In conjunction with its release, Vulture ran an expansive, intimate interview between Apple and reporter Rachel Handler (who, full disclosure, is also a friend of mine), full of nuggets of searing wisdom and reflection.
Apple talks about finally getting to control the process of making her album:
“Making my first album, [I would go to the studio] from 1 p.m. to 9 p.m. every day. While everybody else put together the arrangements, [I was] just sitting there being like, ‘When do I sing? When do I sing?’ The difference between [then and now], me being like, ‘Oh, I think I’d like to play that thing on this. Okay, I can go do that right now.’ It makes me feel like I wasn’t ever given a chance to be a musician before. Because you’d have to do everything in the studio, and I’m not good at doing things in front of people under pressure.”
She also recalled being cast as “the other woman” in relationships and feeling bad about it, in retrospect:
“One thing I think I didn’t look at enough, when it comes to myself, is why I ever participated in a flirtation or even started a physical relationship with someone, when I knew they had a girlfriend. I think about it now, and both times I was privately in awe of the other woman — so was I trying to somehow put myself in the same category with her? Was I intimidated by them and I used the easiest avenue to assert my equal worth? Was I really asserting that I am only worth being a secret or that I believed deep down that it is somehow more exciting to be a secret? In both cases, I felt a boost in my ego at first. But I’ve never stopped being disgusted by the memories, and I wonder if that’s because I never apologized to the women.”
And she talked about the allegations against her ex-boyfriend Louis C.K., his public reactions, and the behavior he’s essentially perpetuating among men:
“I know he’s got such a great brain and he understands why he did that shit. I feel robbed that he’s not giving us what he thinks about that. And the fact that he’s complaining about the money he lost, and that tired joke of, ‘Hey, how’s everybody’s 2020? Did everybody have a great year?’ That was a bad joke when it was done the first time, but it’s not even a joke. The one thing I will say about that situation is that the women he harassed continue to be harassed by his little bros. By the little Louis bros. Fuck you, Louis bros. And fuck him for not even just acknowledging that. And for the record, he didn’t apologize.”

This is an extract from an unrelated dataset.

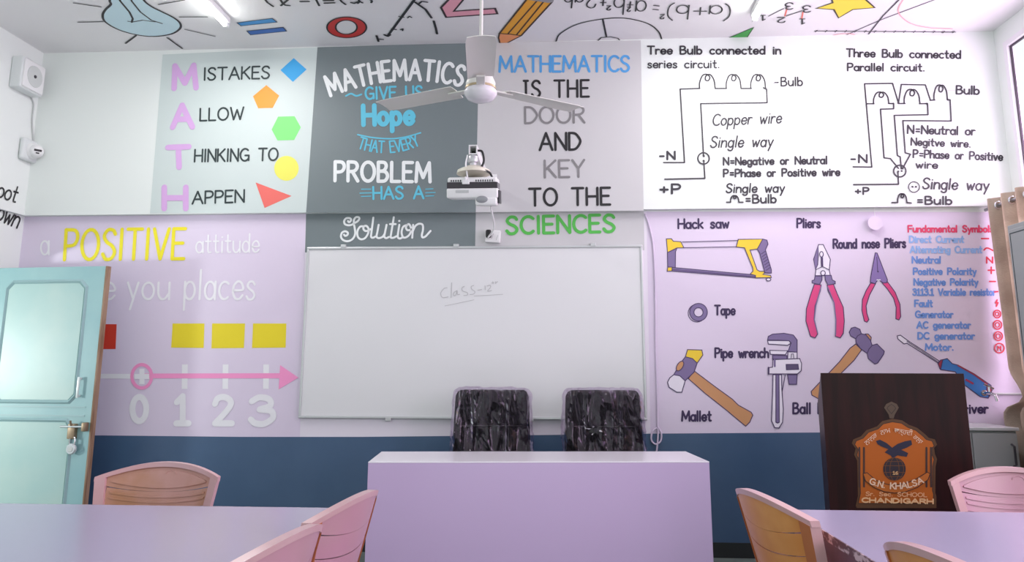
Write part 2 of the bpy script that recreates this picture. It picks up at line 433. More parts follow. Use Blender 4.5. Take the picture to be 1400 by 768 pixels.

Ever since she resurfaced, Apple has emphasized the importance of wrestling back her narrative, which, she tells Vulture, was too often defined by scores of male interviewers and critics who objectified and minimized her artistry. “It’s not so important to me what happens because of this album, it is important to me the way I handle how I’m presented,” she says. “In the past, so much stuff would happen that just wasn’t me. Which is excruciating, if the whole reason you were doing anything was to be understood in the first place, you know?”